Just bad luck on both parties’ parts? No.

The whole presidential election process makes more sense if seen as a contest to reward the most evil person available. It’s not just that a few bad eggs inexplicably ruin an otherwise good system. The system rewards whomever says he or she will be most vigorous in bossing other people around with jail threats and taking their stuff. Those aren’t things good people do. Of course monsters are winning. They almost always do.

Now, I’m not the sort of anarchist who denies you your right to vote defensively. Try to get the least-dangerous person elected if you think you can.

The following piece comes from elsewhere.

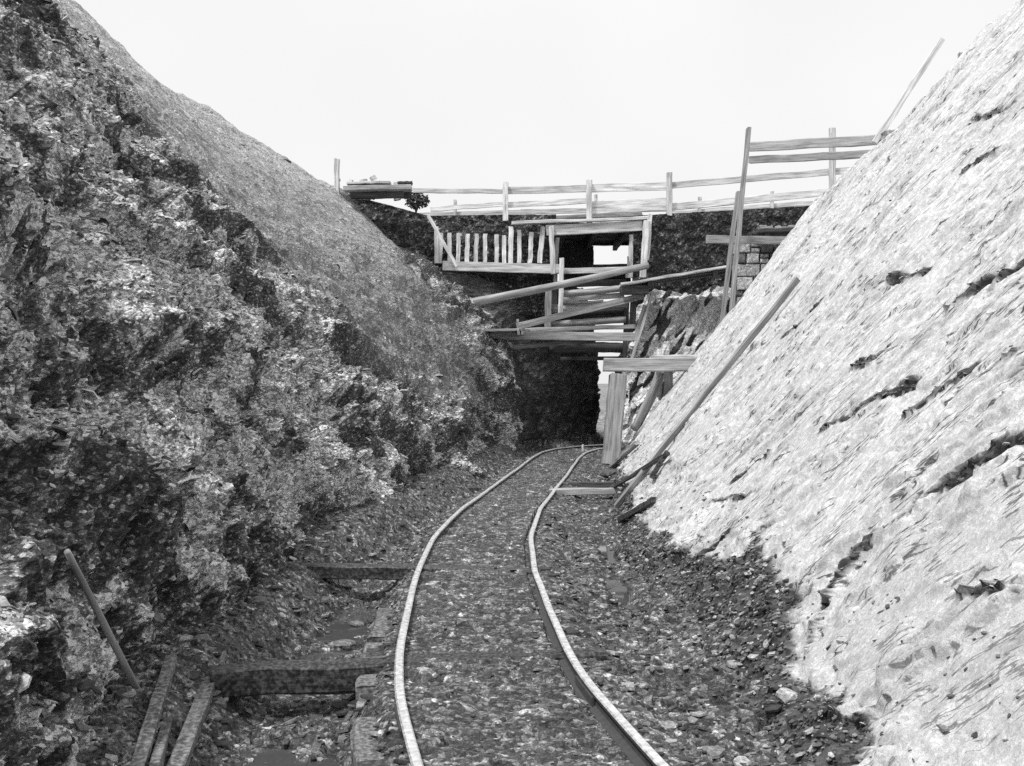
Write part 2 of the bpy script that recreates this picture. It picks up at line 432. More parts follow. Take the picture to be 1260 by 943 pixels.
    for pts, ra, ru, wt in SCREE:
        for i in range(len(pts)):
            for f in ((0, .5) if i + 1 < len(pts) else (0,)):
                cy, cz = (pts[i] if f == 0 else ((pts[i][0] + pts[i + 1][0]) / 2, (pts[i][1] + pts[i + 1][1]) / 2))
                boost = np.maximum(boost, (wt + .12) * np.exp(-((YY - cy) / ra) ** 2 - ((Z - cz) / ru) ** 2) - 0.06)
    pale = sstep(-0.08, 0.14, boost + fbm(a / 1.5 + 3, b / 0.9, 140, 5) + 0.25 * fbm(a / 0.25, b / 0.18, 145, 3) + np.where(t1, 0.16, -0.22) + np.where(t2, 0.06, -0.10)) * sstep(0.1, 0.5, r4 + 0.25) * (1 - up)
    pale = pale * (YY < 25.0)          # no scree on the upright rock under the bridge; also paints the opening's shade
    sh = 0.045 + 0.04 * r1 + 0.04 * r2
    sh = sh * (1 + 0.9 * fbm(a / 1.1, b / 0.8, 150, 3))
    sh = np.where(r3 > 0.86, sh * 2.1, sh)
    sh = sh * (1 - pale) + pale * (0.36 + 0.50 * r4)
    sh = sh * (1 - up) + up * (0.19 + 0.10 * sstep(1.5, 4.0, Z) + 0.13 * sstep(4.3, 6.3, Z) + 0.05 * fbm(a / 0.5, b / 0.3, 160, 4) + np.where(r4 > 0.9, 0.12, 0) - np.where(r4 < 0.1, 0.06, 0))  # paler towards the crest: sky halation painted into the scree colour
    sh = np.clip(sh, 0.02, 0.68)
    q = grid_faces(len(Y), len(t))
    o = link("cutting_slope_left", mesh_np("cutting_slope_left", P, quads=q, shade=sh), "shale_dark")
    at = o.data.attributes.new("soft", 'FLOAT', 'POINT'); at.data.foreach_set("value", np.maximum(0.75 * up, 0.9 * sstep(24.4, 24.9, YY)).astype(np.float32).ravel())
    tag(o, kind="structure")
    return P, n, pale, up

# ------------------------------------------------------------------ setting: right slope, pale bedding planes
RIGHT = [
    (-14, [(0.78, -.6), (1.55, .35), (6.2, 6.15), (9.0, 6.4)]),
    (3.0, [(0.78, -.6), (1.55, .35), (6.2, 6.15), (9.0, 6.4)]),
    (8.0, [(0.83, -.6), (1.60, .35), (6.3, 6.2), (9.0, 6.4)]),
    (10.0, [(0.73, -.6), (1.5, .35), (6.3, 6.2), (9.0, 6.4)]),
    (14.0, [(0.98, -.6), (1.75, .35), (6.25, 6.1), (9.0, 6.2)]),
    (16.6, [(1.18, -.6), (1.95, .35), (6.0, 5.42), (9.0, 5.6)]),
    (20.0, [(1.5, -.6), (2.25, .35), (5.75, 4.9), (9.0, 5.3)]),
    (22.0, [(2.5, -.6), (3.1, .35), (7.0, 4.9), (9.4, 5.3)]),
    (25.0, [(3.6, -.6), (4.2, .35), (8.2, 5.0), (10.4, 5.3)]),
]
TKR = np.array([0, 0.11, 0.88, 1.0])
def right_base(Y, t):
    ys = np.array([s[0] for s in RIGHT]); pts = np.array([s[1] for s in RIGHT])
    P = np.zeros(Y.shape + (3,))
    P[..., 1] = Y
    k = np.clip(np.searchsorted(TKR, t, side='right') - 1, 0, 2); f = (t - TKR[k]) / (TKR[k + 1] - TKR[k])
    for c in (0, 1):
        q = np.stack([np.interp(Y, ys, pts[:, i, c]) for i in range(4)], -1)
        j = np.arange(len(t))
        P[..., 2 * c] = q[:, j, k] * (1 - f) + q[:, j, k + 1] * f
    return P

def seg_dist(a, b, pts):
    """distance from (a,b) to a polyline, signed side, and position along it"""
    best = np.full(a.shape, 99.0); side = np.zeros(a.shape)
    for (x0, y0), (x1, y1) in zip(pts[:-1], pts[1:]):
        dx, dy = x1 - x0, y1 - y0; L2 = dx * dx + dy * dy
        u = np.clip(((a - x0) * dx + (b - y0) * dy) / L2, 0, 1)
        ex, ey = a - x0 - u * dx, b - y0 - u * dy
        d = np.hypot(ex, ey); n = d < best
        best = np.where(n, d, best); side = np.where(n, np.sign(dx * ey - dy * ex), side)
    return best, side

def on_right(px, py, lift=0.0):
    """where the sight line through a plate point meets the (undisplaced) right slope"""
    ys = np.array([s[0] for s in RIGHT]); pts = np.array([s[1] for s in RIGHT])
    lo = None
    for Y in np.arange(3, 21, 0.02):
        p = W(px, py, Y)
        x1, z1 = np.interp(Y, ys, pts[:, 1, 0]), np.interp(Y, ys, pts[:, 1, 1])
        x2, z2 = np.interp(Y, ys, pts[:, 2, 0]), np.interp(Y, ys, pts[:, 2, 1])
        xs = x1 + (p.z - z1) * (x2 - x1) / (z2 - z1)
        if p.x >= xs - lift:
            return p
    return W(px, py, 20)
def ab_of(p):
    """slope coordinates (along, up) of a point on the right slope"""
    return (p.y, p.z / math.sin(R(51)))

SEAMS = []           # crumbling dark seams between the bedding sheets: (points in plate, half width m, depth m)
for pts, wd, dp in [
    ([(1262, 545), (1205, 572), (1150, 604), (1110, 640), (1066, 668), (1040, 700), (1000, 770), (965, 845)], 0.012, 0.03),
    ([(1275, 540), (1240, 556), (1205, 572), (1165, 594)], 0.060, 0.08),
    ([(1135, 612), (1120, 632)], 0.035, 0.05),
    ([(1078, 660), (1055, 678), (1036, 702), (1012, 742)], 0.05, 0.05),
    ([(1192, 735), (1240, 728)], 0.05, 0.05),
    ([(1262, 330), (1215, 355), (1180, 372)], 0.10, 0.08),
    ([(1135, 478), (1090, 497), (1052, 520), (1020, 532)], 0.06, 0.06),
    ([(1205, 455), (1160, 482), (1120, 510)], 0.07, 0.05),
    ([(1105, 425), (1080, 450), (1058, 455)], 0.07, 0.09),
    ([(960, 565), (935, 578), (905, 600)], 0.035, 0.08),
    ([(1260, 440), (1238, 455), (1214, 473)], 0.03, 0.06),
    ([(925, 617), (882, 622)], 0.02, 0.05),
    ([(1145, 335), (1120, 345), (1085, 355)], 0.05, 0.06),
    ([(1010, 370), (985, 392), (960, 410)], 0.06, 0.05),
    ([(900, 660), (870, 690), (850, 700)], 0.08, 0.06),
    ([(1100, 250), (1075, 268)], 0.06, 0.06),
    ([(1240, 140), (1195, 150)], 0.06, 0.05),
    ([(1232, 192), (1190, 215)], 0.06, 0.05),
]:
    SEAMS.append(([ab_of(on_right(*p)) for p in pts], wd, dp))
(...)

I have no quarrel with that (in November, I’ll likely vote for Gary Johnson or whoever else wins the Libertarian nomination, and in the interim I’ll keep wishing more Republicans would drop out so that one of them has a chance of beating Trump, but the other Republicans may by now have made the cynical calculation that whoever comes in second gets to be Trump’s veep and that it’s therefore best to hold on to the very end, party and nation be damned).

Don’t pretend that trying to vote in the least-dangerous person usually works, though. Mencken called democratic elections—even perfectly smooth-running ones—an “advance auction sale of stolen goods.” Your fellow citizens are looking for the most effective criminal available for the gig. Just like the evil globalist elites caricatured on last night’s X-Files finale, citizens assume that someone has to be in charge and that it may as well be someone callous and sadistic enough to relish the role: a Trump, a Putin, a Clinton, a Peron. (I was a guest on Lucy Steigerwald’s podcast discussing Trump and fascist tendencies last month and, for those nerds interested, was on discussing Star Wars the month before that.)

Ask people to pick a ruler, that’s what they’ll pick. The only real victory comes when we stop asking them to do that.